Aim of the exercise:
Every line from the first one to the line containing "return tag(o, label, 'step', group)" should be echoed exactly; leave out the rest.

Stored data:
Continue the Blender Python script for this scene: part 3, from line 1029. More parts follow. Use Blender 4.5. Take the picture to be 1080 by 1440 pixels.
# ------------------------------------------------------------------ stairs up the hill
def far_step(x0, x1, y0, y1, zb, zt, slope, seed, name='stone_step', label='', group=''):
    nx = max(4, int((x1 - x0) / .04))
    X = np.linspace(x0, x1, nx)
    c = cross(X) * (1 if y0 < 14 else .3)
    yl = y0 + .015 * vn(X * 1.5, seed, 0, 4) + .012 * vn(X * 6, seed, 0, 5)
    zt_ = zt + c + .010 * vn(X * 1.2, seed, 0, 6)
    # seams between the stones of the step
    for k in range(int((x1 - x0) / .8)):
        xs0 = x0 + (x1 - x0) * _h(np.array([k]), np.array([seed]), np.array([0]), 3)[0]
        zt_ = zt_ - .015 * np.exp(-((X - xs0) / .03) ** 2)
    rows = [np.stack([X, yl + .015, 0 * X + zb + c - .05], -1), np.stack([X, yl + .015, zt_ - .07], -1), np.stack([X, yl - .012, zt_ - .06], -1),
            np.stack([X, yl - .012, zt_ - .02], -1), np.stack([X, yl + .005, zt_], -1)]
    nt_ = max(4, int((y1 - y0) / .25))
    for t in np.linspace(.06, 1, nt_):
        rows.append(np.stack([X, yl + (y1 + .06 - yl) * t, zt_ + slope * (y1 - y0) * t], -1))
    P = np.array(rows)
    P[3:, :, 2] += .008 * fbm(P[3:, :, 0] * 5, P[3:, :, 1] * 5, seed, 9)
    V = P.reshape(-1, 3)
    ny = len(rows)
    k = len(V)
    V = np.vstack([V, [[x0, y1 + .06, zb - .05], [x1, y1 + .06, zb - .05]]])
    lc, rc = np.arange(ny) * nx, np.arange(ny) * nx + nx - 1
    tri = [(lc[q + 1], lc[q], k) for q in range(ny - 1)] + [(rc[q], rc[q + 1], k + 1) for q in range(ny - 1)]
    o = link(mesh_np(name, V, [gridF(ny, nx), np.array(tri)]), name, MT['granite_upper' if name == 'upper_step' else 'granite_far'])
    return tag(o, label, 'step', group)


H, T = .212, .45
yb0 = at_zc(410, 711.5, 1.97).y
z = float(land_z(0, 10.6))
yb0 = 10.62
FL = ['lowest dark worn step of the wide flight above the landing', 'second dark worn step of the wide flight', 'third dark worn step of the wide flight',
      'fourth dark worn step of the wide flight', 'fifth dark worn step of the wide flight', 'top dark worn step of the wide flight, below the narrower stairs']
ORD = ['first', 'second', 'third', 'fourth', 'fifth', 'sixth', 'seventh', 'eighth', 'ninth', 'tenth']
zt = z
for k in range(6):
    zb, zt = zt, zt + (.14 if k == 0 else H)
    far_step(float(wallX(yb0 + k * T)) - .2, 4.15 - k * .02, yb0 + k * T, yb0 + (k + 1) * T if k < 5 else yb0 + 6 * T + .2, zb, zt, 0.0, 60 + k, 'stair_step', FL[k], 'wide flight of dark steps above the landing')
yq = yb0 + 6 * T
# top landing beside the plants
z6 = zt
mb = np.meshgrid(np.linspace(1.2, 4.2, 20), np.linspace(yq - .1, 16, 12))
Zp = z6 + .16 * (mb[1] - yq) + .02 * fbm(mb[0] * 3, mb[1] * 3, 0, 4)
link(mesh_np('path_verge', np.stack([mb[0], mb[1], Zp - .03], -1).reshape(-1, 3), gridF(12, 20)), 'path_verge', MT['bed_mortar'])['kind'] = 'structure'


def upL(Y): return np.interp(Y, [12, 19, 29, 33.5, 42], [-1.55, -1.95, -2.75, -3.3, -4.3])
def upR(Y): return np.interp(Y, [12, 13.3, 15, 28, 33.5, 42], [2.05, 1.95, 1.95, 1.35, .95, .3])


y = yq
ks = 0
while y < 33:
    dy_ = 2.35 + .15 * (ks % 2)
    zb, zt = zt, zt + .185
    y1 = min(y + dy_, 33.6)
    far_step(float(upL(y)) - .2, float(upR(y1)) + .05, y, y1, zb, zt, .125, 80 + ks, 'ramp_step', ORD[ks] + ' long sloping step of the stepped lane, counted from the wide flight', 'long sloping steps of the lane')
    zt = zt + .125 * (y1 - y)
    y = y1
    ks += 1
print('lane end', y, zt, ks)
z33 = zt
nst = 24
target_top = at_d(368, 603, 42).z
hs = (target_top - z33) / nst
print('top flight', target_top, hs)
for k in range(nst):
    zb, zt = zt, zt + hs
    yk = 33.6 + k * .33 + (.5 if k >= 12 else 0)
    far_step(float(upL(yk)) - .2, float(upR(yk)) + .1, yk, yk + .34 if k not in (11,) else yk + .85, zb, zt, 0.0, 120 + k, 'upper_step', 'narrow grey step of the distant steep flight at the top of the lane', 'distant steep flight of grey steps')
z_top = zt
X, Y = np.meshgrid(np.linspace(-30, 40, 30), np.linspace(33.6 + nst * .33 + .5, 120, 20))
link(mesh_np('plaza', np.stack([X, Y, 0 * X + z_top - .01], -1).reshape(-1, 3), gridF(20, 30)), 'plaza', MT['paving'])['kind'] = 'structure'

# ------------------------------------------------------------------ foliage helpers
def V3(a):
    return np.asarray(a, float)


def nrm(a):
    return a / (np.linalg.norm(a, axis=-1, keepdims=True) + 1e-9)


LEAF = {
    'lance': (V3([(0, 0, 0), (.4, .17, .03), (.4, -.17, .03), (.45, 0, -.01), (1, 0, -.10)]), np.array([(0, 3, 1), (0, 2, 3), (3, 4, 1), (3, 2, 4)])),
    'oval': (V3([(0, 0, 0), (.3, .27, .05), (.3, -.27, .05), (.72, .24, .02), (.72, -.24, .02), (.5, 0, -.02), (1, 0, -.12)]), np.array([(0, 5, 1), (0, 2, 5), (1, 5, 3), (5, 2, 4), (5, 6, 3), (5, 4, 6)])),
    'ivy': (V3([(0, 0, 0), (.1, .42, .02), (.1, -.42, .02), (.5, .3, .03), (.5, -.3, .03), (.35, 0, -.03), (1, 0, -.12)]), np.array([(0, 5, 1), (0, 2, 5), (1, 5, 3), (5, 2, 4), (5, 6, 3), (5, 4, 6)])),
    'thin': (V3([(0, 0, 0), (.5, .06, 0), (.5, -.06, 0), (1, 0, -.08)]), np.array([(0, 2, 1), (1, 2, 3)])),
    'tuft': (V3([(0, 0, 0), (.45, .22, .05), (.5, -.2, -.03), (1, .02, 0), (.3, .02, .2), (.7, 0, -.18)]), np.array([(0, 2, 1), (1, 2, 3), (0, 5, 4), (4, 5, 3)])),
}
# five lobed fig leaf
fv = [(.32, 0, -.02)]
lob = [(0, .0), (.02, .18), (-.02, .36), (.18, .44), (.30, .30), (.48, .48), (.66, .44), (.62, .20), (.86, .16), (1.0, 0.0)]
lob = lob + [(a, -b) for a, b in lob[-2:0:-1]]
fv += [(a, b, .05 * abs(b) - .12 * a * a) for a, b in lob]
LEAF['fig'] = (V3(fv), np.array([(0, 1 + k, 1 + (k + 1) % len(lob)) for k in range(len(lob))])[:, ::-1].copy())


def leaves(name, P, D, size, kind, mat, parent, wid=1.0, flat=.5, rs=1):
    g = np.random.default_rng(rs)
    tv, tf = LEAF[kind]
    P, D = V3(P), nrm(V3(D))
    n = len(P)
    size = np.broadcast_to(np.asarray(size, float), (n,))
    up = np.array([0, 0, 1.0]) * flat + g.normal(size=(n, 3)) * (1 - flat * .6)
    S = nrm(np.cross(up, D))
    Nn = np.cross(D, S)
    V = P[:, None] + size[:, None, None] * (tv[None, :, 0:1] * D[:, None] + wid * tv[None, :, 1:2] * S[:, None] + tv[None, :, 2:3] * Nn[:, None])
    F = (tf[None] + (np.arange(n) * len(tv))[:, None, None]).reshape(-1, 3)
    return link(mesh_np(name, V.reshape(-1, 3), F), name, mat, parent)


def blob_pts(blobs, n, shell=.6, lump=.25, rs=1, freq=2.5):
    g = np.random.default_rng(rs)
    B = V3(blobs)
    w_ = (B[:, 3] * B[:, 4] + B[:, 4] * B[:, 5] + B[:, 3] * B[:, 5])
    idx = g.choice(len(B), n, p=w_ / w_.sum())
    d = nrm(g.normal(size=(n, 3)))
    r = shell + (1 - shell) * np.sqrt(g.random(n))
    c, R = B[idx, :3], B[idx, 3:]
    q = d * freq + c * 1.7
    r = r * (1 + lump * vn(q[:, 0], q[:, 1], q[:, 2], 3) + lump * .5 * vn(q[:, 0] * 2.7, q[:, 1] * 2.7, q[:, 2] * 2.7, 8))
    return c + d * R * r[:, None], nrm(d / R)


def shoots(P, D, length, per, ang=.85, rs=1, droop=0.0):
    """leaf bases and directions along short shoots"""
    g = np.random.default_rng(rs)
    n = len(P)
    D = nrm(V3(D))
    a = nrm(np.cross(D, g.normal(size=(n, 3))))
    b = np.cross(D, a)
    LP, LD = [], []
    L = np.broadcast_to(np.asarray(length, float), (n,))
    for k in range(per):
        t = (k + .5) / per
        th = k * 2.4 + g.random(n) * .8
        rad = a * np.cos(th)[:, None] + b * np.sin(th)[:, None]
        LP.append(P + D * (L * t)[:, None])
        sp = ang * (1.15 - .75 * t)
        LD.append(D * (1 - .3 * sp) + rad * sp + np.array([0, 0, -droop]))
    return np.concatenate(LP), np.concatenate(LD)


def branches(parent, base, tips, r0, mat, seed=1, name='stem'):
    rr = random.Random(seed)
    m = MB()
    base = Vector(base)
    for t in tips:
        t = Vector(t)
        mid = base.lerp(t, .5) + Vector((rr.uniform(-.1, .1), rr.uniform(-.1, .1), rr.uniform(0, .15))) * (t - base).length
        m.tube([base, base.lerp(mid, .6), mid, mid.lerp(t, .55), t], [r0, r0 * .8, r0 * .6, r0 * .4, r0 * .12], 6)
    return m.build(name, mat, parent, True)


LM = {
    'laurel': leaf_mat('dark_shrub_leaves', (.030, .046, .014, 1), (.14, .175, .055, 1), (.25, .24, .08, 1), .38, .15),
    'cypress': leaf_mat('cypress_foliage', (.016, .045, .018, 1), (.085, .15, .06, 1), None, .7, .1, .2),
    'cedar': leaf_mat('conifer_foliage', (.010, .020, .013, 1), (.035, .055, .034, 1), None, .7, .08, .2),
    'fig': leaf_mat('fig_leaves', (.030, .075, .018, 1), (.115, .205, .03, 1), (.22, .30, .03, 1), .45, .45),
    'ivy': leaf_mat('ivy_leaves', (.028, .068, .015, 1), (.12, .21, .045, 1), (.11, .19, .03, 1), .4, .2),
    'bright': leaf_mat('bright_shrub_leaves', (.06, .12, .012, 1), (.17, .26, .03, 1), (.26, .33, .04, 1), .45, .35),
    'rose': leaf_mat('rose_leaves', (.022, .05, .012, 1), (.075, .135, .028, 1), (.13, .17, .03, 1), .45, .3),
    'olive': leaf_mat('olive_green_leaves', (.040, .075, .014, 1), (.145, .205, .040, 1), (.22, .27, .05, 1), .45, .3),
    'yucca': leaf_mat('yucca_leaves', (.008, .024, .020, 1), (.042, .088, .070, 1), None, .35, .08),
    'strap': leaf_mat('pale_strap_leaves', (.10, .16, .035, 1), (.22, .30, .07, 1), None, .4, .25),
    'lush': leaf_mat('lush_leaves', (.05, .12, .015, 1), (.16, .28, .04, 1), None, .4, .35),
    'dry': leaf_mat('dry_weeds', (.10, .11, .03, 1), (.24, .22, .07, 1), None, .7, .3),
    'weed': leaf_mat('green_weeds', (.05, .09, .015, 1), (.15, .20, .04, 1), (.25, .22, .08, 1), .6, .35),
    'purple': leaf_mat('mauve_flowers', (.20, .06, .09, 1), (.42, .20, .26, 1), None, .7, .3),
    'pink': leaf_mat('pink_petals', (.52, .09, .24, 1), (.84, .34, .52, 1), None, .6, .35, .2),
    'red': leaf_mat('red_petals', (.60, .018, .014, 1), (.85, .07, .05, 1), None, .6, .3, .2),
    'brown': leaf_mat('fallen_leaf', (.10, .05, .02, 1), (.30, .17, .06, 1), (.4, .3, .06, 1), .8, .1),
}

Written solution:
Continue the Blender Python script for this scene: part 3, from line 1029. More parts follow. Use Blender 4.5. Take the picture to be 1080 by 1440 pixels.
# ------------------------------------------------------------------ stairs up the hill
def far_step(x0, x1, y0, y1, zb, zt, slope, seed, name='stone_step', label='', group=''):
    nx = max(4, int((x1 - x0) / .04))
    X = np.linspace(x0, x1, nx)
    c = cross(X) * (1 if y0 < 14 else .3)
    yl = y0 + .015 * vn(X * 1.5, seed, 0, 4) + .012 * vn(X * 6, seed, 0, 5)
    zt_ = zt + c + .010 * vn(X * 1.2, seed, 0, 6)
    # seams between the stones of the step
    for k in range(int((x1 - x0) / .8)):
        xs0 = x0 + (x1 - x0) * _h(np.array([k]), np.array([seed]), np.array([0]), 3)[0]
        zt_ = zt_ - .015 * np.exp(-((X - xs0) / .03) ** 2)
    rows = [np.stack([X, yl + .015, 0 * X + zb + c - .05], -1), np.stack([X, yl + .015, zt_ - .07], -1), np.stack([X, yl - .012, zt_ - .06], -1),
            np.stack([X, yl - .012, zt_ - .02], -1), np.stack([X, yl + .005, zt_], -1)]
    nt_ = max(4, int((y1 - y0) / .25))
    for t in np.linspace(.06, 1, nt_):
        rows.append(np.stack([X, yl + (y1 + .06 - yl) * t, zt_ + slope * (y1 - y0) * t], -1))
    P = np.array(rows)
    P[3:, :, 2] += .008 * fbm(P[3:, :, 0] * 5, P[3:, :, 1] * 5, seed, 9)
    V = P.reshape(-1, 3)
    ny = len(rows)
    k = len(V)
    V = np.vstack([V, [[x0, y1 + .06, zb - .05], [x1, y1 + .06, zb - .05]]])
    lc, rc = np.arange(ny) * nx, np.arange(ny) * nx + nx - 1
    tri = [(lc[q + 1], lc[q], k) for q in range(ny - 1)] + [(rc[q], rc[q + 1], k + 1) for q in range(ny - 1)]
    o = link(mesh_np(name, V, [gridF(ny, nx), np.array(tri)]), name, MT['granite_upper' if name == 'upper_step' else 'granite_far'])
    return tag(o, label, 'step', group)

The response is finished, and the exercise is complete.